Atualmente vivenciamos a deterioração nas relações humanas. Enquanto houver
impunidade e o acabrunhar autorizado por meio de discursos falaciosos e
oportunistas que incitam e fazem aflorar nos sujeitos todas as formas de
preconceito e discriminação, inexistirá consciência do valor da vida humana.
Assim, presenciamos a inversão de
valores humanos na sociedade contemporânea. Estamos diante de uma sociedade
pacífica e inerte que aceita como normal os inúmeros ataques ao seu semelhante,
sem se dar conta de que, quando se é formulada uma justificativa para ações
incoerentes e desproporcionais ao agravo sofrido, contribuímos direta e
indiretamente com a propagação da violência, seja ela de ordem física, moral ou
psíquica.
Os atos que buscam ofender e/ou
desmoralizar e/ou oprimir e/ou excluir e/ou chacotear e/ou chantagear e/ou
invadir a privacidade e/ou eliminar o próximo, sejam cometidos de forma
explicita e/ou implícita, perfazem as inúmeras faces da violência.

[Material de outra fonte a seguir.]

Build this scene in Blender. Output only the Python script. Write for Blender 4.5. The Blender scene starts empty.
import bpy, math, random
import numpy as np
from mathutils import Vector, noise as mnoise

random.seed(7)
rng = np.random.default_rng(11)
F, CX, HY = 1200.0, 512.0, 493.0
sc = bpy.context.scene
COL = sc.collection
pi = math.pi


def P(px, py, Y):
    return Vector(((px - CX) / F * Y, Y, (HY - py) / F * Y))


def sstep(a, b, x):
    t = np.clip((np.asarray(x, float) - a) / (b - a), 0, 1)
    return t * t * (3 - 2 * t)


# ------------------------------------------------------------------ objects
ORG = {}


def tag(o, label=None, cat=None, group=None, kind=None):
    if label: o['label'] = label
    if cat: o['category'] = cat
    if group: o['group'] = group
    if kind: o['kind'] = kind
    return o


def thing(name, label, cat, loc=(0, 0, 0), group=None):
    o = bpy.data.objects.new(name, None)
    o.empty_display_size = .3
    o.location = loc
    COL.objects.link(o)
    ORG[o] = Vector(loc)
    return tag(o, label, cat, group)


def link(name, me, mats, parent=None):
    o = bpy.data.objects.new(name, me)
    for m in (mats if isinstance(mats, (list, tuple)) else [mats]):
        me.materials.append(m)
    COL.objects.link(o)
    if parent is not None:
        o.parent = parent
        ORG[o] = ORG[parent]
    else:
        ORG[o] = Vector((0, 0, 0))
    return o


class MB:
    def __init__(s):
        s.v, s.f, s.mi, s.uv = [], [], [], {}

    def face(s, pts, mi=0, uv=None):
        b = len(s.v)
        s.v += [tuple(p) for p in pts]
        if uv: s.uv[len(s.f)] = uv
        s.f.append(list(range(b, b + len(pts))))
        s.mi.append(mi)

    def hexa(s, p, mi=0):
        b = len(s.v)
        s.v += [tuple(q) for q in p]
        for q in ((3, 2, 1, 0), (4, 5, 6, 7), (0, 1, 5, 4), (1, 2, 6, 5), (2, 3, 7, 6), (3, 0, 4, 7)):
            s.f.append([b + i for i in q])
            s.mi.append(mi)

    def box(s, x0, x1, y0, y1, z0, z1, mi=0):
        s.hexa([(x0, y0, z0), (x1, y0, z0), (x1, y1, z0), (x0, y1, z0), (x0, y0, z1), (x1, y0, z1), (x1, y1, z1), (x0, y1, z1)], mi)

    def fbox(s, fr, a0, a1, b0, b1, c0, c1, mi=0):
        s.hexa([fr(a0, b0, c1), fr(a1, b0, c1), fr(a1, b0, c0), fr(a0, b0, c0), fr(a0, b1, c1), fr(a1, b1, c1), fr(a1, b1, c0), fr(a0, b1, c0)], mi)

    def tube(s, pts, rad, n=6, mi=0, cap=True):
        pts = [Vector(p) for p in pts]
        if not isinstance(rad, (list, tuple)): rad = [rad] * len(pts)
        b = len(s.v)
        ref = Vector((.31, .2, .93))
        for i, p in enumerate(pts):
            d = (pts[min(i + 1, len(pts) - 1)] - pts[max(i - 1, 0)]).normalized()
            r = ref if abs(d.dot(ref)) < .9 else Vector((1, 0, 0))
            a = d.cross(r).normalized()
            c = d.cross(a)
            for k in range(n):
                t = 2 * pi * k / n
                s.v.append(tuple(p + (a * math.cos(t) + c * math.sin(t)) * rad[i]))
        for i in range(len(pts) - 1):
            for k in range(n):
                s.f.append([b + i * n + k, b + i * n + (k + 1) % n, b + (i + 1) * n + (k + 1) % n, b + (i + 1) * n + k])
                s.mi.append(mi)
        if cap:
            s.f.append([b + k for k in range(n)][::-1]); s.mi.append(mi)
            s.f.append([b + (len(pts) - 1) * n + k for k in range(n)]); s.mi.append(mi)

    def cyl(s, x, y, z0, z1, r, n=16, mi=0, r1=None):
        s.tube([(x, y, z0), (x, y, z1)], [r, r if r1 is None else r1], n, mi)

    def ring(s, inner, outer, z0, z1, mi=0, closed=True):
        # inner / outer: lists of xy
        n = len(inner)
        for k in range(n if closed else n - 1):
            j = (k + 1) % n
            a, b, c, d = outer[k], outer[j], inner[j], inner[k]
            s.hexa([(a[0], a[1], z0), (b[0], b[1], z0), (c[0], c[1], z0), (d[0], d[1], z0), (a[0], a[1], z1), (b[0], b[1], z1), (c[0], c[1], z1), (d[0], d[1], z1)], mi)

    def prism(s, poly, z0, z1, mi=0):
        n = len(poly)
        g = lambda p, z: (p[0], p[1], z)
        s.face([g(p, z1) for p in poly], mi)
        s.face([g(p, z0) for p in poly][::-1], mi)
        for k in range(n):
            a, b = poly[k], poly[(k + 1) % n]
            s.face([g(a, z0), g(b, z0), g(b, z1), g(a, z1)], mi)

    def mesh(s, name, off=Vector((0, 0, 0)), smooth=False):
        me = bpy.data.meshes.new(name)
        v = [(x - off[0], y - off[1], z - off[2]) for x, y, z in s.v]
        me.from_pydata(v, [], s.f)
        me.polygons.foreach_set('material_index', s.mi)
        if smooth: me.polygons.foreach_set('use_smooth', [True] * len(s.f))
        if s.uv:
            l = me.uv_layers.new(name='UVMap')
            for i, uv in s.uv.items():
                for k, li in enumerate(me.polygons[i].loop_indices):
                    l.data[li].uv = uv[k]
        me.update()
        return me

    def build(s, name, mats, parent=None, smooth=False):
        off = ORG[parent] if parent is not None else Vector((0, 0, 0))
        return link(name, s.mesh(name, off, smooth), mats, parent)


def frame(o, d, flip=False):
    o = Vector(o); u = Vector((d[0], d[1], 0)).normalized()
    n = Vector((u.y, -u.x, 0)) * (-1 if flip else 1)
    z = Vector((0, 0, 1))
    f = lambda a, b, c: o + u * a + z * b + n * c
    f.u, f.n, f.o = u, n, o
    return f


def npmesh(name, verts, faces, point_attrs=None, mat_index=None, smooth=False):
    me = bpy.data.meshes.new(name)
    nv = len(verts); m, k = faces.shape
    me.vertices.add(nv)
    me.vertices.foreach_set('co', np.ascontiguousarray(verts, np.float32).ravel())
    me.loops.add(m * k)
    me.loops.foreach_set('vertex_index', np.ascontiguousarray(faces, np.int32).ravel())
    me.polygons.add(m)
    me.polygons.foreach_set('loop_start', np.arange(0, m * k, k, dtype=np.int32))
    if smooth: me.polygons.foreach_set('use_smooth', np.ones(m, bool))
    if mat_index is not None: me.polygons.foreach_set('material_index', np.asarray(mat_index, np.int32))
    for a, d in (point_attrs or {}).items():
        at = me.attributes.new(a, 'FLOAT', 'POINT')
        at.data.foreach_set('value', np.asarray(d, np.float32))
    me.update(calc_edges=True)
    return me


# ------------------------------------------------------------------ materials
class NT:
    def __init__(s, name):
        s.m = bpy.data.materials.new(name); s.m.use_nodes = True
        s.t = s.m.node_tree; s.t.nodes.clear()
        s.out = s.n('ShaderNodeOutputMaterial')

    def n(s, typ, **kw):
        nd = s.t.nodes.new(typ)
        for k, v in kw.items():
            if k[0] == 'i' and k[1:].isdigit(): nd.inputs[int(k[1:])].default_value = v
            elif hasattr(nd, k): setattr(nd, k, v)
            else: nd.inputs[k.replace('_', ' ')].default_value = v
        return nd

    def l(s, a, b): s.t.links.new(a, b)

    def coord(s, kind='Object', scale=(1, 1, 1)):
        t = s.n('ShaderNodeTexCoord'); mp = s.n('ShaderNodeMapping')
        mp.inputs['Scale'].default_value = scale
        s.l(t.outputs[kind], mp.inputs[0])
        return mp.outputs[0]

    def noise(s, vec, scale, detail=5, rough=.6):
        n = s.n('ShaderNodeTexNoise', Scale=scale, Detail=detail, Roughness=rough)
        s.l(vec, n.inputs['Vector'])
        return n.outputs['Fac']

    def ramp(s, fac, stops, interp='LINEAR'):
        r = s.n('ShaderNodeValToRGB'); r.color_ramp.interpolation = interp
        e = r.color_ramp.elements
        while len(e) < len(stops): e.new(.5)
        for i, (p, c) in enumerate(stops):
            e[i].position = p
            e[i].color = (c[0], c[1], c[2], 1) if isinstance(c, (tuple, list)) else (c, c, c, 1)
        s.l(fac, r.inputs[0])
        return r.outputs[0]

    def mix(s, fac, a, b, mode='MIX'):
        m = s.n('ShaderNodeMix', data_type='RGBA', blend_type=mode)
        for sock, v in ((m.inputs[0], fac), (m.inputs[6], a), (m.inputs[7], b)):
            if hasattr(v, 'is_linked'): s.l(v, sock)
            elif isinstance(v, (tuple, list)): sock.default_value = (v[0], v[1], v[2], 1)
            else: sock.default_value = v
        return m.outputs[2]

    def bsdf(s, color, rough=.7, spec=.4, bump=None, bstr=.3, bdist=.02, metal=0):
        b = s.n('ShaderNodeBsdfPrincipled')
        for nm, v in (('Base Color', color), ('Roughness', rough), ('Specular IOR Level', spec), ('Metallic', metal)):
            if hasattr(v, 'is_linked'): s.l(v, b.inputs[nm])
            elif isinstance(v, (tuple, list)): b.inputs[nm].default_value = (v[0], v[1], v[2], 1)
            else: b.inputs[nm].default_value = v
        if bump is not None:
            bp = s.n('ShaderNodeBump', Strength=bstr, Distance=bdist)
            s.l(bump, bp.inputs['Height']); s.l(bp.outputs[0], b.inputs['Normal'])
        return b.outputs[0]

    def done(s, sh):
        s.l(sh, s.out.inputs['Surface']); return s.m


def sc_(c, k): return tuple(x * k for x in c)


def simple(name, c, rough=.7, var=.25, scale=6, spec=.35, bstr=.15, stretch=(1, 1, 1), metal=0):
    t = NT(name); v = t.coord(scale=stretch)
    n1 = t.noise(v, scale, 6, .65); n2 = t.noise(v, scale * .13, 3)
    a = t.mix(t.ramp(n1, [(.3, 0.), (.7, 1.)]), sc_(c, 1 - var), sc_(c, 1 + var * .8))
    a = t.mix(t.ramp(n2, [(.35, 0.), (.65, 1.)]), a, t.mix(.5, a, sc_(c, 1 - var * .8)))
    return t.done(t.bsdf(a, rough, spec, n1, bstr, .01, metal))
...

Dito isso, observa-se de que não
poucas vezes aceita-se como normal uma “brincadeira” quando na verdade ela
representa o rebaixamento de uma pessoa ou de uma determinada parcela da
sociedade. Todavia, quando ocorre um ato em grandes proporções como é o caso de
atentados, nos quais as mortes se dão de forma trágica e inesperada, a
sociedade clama por segurança, justiça e busca apontar culpados. Neste caso
todos entendem de que não se trata de mera “brincadeira”.
Se o que diferencia o ser humano
dos animais é a capacidade de raciocinar, onde está a coerência entre o ato “brincadeira”
e o “trágico”? Quantas tragédias serão necessárias até que os “humanos”
compreendam de que todo infortúnio é acompanhado de prenúncio?
A ambição pelo poder não pode e
não deve sobrepor os valores humanos. Pecamos, erramos e somos cumplices quando
nada fazemos para assegurar o convívio harmônico entre os “humanos”. A omissão
de buscar compreender o outro e de não respeitar todas as formas de diferenças
que há entre os seres humanos favorecem o surgimento de fatalidades.
Cada indivíduo de um modo ou de
outro, de um momento para outro pode explicitar uma forma de comportamento
reprovável aos padrões societários da época. Todavia, sob esse prisma, quando o
sujeito encontra terreno fértil e seguro para expor aquela espécie
comportamental, torna-se desumano e cruel. É capaz de matar para fazer valer a
sua forma de pensar e agir.
Frente ao exposto compreende-se
de que inexiste tão somente a violência por meio de instrumentos letais. São
inúmeras as formas de cometimento de atos agressivos. Assim sendo, nota-se de
que, atualmente, é necessário aprofundar o estudo sobre as diversas faces da
violência velada, pois é por meio de atos considerados como “brincadeira” e/ou “normais”
que decorrem os grandes espetáculos de sangue e dor.
Não basta apenas ficar atônico e
baixar a guarda para ser solidário a dor de seu semelhante diante de uma
desgraça dita, em muitas vozes, “inesperada” que em verdade já vinha sendo
arquitetada e anunciada. Atos violentos comovem, mas dificilmente promovem a
reflexão dos sujeitos dentro da sociedade.
Da forma como está estruturada a
sociedade atual, ela não é mais nem menos de que uma junção de diversos grupos
que pensam e agem de forma diversa, sem compromisso com o todo. São inúmeras “irmandades”
que julgam deter a “verdade absoluta”. Seus membros, intolerantes e agressivos,
buscam nesta agremiação demonstrar poder e domínio.
É imprescindível a aprendizagem a
partir dos próprios erros. O mundo atual está numa UTI. Enquanto não houver
solidariedade e compaixão pelo semelhante no lugar da defesa e justificativa de
que este ou aquele ato é permissível porque determinado sujeito discursa que é
a melhor forma para evitar danos maiores, continuaremos contribuindo para o
extermínio da raça humana. A palavra do momento é reflexão para, assim, buscar
uma convivência harmoniosa e livre da imposição de paradigmas.